-- DATASET CONTENT --
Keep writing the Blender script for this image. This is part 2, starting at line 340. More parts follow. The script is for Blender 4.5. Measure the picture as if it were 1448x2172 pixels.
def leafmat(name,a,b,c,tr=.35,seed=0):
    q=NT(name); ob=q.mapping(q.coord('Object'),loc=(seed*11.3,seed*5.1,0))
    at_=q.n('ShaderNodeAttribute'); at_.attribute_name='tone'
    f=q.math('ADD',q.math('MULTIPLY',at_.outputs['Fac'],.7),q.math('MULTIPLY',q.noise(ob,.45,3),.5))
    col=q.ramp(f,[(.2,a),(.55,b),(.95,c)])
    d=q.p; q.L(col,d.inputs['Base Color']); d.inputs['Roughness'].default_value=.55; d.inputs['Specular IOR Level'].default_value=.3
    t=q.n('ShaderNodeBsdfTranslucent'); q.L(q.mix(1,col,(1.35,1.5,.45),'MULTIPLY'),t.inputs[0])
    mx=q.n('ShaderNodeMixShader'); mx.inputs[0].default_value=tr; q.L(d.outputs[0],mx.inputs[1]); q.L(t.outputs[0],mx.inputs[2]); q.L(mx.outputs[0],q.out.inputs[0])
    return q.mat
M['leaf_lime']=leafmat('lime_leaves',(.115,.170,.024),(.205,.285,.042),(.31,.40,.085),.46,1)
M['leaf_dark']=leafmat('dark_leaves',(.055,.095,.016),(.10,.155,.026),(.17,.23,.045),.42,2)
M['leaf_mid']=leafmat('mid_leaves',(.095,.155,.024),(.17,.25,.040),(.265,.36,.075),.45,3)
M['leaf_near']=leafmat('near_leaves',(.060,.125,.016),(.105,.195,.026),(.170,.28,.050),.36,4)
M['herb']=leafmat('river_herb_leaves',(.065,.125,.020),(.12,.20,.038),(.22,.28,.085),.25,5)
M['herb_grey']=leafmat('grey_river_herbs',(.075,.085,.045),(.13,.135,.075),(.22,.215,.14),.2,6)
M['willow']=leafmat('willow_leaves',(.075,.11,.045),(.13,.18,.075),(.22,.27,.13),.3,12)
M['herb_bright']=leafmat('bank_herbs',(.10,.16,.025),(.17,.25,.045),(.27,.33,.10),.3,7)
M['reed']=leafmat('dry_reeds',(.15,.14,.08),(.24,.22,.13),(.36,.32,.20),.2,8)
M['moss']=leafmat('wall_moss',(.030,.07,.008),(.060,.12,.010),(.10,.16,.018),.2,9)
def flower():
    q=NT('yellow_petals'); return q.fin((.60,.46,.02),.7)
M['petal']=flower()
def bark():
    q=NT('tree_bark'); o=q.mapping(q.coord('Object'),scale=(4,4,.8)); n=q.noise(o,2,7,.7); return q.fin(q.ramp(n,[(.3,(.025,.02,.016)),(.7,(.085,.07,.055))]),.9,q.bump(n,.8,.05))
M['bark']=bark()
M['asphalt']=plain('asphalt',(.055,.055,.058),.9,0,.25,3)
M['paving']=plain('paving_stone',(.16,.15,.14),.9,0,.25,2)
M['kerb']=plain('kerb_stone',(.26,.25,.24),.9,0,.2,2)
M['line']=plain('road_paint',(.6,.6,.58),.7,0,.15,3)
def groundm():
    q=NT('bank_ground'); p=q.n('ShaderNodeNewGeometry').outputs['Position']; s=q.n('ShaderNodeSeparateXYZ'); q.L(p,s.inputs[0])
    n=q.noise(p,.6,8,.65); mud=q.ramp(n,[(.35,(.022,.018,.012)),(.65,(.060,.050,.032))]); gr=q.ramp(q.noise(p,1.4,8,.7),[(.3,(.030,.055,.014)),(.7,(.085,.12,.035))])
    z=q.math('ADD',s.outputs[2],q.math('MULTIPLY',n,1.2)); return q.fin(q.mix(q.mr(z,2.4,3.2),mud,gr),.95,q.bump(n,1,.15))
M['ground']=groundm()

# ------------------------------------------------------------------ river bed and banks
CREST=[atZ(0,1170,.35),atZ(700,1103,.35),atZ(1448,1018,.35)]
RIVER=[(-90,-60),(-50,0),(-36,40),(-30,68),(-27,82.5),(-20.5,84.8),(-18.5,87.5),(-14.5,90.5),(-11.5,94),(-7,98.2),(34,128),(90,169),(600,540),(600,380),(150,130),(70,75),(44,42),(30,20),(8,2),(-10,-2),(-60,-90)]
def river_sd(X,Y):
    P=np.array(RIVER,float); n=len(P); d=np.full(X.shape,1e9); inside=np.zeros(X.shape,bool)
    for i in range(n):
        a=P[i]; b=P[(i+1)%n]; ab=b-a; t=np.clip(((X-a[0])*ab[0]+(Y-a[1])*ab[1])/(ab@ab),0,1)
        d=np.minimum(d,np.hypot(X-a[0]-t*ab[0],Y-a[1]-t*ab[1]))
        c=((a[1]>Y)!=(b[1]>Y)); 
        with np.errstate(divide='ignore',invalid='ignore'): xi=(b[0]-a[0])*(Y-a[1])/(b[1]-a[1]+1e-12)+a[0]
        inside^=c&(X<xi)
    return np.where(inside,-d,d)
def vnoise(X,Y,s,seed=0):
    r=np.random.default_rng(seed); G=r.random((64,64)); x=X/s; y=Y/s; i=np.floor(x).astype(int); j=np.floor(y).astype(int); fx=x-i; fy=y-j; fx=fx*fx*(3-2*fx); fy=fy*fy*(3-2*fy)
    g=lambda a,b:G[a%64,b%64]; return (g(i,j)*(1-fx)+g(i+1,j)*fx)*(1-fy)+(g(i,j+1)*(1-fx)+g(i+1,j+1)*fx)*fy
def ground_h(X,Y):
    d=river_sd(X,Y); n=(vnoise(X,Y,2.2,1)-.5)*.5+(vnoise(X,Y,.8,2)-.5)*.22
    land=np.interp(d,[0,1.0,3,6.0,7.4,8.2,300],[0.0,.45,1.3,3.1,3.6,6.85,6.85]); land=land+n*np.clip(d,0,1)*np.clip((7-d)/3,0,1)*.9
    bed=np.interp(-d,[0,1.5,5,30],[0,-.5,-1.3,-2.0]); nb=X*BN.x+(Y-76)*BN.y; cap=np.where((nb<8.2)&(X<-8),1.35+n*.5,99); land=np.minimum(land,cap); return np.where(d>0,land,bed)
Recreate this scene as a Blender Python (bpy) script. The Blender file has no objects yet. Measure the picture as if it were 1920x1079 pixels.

-- PROBLEM TO SOLVE --
Check every line of the material for the string "math" and give the number of lines that have it, without anything else.

-- TASK SOLUTION --
2